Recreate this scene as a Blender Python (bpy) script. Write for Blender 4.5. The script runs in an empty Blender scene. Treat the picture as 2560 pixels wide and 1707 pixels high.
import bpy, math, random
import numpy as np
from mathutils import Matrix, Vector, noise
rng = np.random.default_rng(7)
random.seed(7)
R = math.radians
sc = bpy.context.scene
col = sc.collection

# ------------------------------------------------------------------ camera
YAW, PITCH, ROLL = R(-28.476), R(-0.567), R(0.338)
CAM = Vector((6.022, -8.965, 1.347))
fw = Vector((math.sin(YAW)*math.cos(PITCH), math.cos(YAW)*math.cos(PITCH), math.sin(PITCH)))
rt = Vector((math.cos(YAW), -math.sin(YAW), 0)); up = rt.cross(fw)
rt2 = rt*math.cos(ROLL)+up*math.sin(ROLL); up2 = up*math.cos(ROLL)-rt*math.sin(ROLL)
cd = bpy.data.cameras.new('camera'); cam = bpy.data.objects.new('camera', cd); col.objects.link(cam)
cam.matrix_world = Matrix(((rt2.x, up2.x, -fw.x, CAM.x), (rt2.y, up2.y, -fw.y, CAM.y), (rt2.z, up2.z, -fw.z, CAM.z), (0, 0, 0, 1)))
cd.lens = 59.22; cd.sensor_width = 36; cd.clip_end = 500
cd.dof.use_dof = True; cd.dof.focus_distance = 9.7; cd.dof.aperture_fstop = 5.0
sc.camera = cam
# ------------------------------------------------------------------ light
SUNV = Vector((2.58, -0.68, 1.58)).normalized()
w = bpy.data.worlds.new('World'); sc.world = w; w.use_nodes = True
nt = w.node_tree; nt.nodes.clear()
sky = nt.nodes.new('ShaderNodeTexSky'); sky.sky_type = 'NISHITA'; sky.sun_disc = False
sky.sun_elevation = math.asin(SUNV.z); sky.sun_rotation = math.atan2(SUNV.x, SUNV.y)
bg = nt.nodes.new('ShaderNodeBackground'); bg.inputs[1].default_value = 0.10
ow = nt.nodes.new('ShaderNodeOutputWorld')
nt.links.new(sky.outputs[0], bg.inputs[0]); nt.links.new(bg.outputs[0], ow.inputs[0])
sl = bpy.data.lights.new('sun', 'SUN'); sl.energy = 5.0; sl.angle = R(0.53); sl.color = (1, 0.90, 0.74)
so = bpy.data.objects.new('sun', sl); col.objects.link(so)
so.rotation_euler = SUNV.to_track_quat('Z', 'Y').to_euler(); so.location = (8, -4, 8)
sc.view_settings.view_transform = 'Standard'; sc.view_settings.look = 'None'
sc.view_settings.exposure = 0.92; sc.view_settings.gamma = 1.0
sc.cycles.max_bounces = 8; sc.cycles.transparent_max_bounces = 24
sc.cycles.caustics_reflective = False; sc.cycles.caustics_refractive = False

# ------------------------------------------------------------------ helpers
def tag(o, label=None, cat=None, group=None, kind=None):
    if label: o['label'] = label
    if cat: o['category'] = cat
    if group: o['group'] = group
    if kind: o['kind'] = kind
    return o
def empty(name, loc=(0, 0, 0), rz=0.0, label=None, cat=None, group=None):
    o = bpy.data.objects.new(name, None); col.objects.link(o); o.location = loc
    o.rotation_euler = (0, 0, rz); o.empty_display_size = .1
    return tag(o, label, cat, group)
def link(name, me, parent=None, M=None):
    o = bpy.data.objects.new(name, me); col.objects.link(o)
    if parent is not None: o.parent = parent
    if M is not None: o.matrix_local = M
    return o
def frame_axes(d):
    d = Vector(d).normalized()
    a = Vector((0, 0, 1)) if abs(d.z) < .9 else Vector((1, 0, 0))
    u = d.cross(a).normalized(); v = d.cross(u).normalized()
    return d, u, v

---

Task objective: All lines from the beginning of the material above through the one with "col = sc.collection" need to be returned exactly; please return those and only those.

The completed task:
Recreate this scene as a Blender Python (bpy) script. Write for Blender 4.5. The script runs in an empty Blender scene. Treat the picture as 2560 pixels wide and 1707 pixels high.
import bpy, math, random
import numpy as np
from mathutils import Matrix, Vector, noise
rng = np.random.default_rng(7)
random.seed(7)
R = math.radians
sc = bpy.context.scene
col = sc.collection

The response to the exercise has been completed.